Gleichwohl gibt es Schattenseiten. Der Auftragseingang ist auf vergleichbarer Basis um 4 Prozent gesunken. In der Sparte Digital Industrie (DI) sind Umsatz und Betriebsgewinn geschrumpft, weil die positive Entwicklung des Softwaregeschäfts den Rückgang im Automatisierungsgeschäft nicht zu kompensieren vermochte. Siemens führt Letzteres auf volle Lager bei Zwischenhändlern in China, das niedrige Produktionsvolumen in wichtigen Kundenindustrien und die Investitionszurückhaltung vor allem in Europa zurück.
Laut Busch wird deshalb in der Sparte DI weltweit eine niedrige bis mittlere vierstellige Zahl von Arbeitsplätzen abgebaut. Man habe aber zugleich 8000 offene Stellen anderswo im Konzern. Insgesamt beschäftigt Siemens rund 312 000 Personen.
Skeptische Investoren
«Beginnend mit dem Geschäftsjahr 2025 werden wir Siemens auf die nächste Stufe der Wertsteigerung heben», verspricht Busch. Man werde weiterhin in Forschung, Entwicklung und Zukäufe investieren. Siemens sei hervorragend ausgerichtet auf die langfristigen Wachstumstrends Elektrifizierung, Automatisierung, Digitalisierung und Nachhaltigkeit. Unter dem Programm «One Tech Company» will der Vorstandsvorsitzende zudem die einzelnen Konzernteile enger verzahnen. Ziel sei ein noch stärkerer Kundenfokus, schnellere Innovationen und vor allem stärkeres profitables Wachstum.

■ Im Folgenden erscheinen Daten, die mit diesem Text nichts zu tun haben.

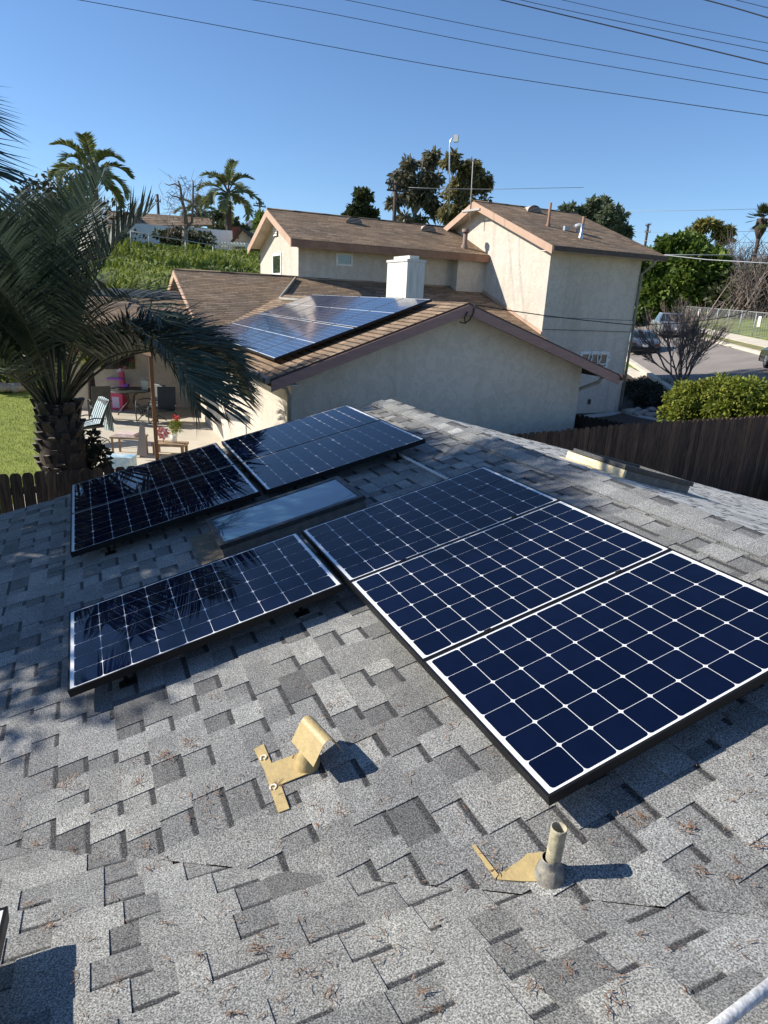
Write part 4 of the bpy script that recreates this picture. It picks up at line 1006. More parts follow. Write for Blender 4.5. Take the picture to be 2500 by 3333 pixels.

Vor diesem Hintergrund hört Busch das Wort Industriekonzern nicht mehr gern. «Mein Wunsch wäre, dass wir am Kapitalmarkt, aber vor allem bei unseren Kunden als Technologiefirma gesehen werden», sagte er 2023 im NZZ-Interview.
Gelingt Siemens der skizzierte Wandel, könnte die 1847 gegründete Firma zum Modell dafür werden, wie traditionelle Konzerne trotz hohen Arbeits- und Energiekosten Wertschöpfung in Deutschland halten können. Zumindest die Anleger scheinen allerdings noch nicht so ganz überzeugt zu sein: Im längerfristigen Vergleich hinkt die Entwicklung des Aktienkurses von Siemens jener von Konkurrenten wie ABB und Schneider Electric hinterher. Immerhin: Am Donnerstag brachten die Geschäftszahlen und die Ankündigung einer Dividendenerhöhung Siemens unter die Tagesgewinner an der Frankfurter Börse.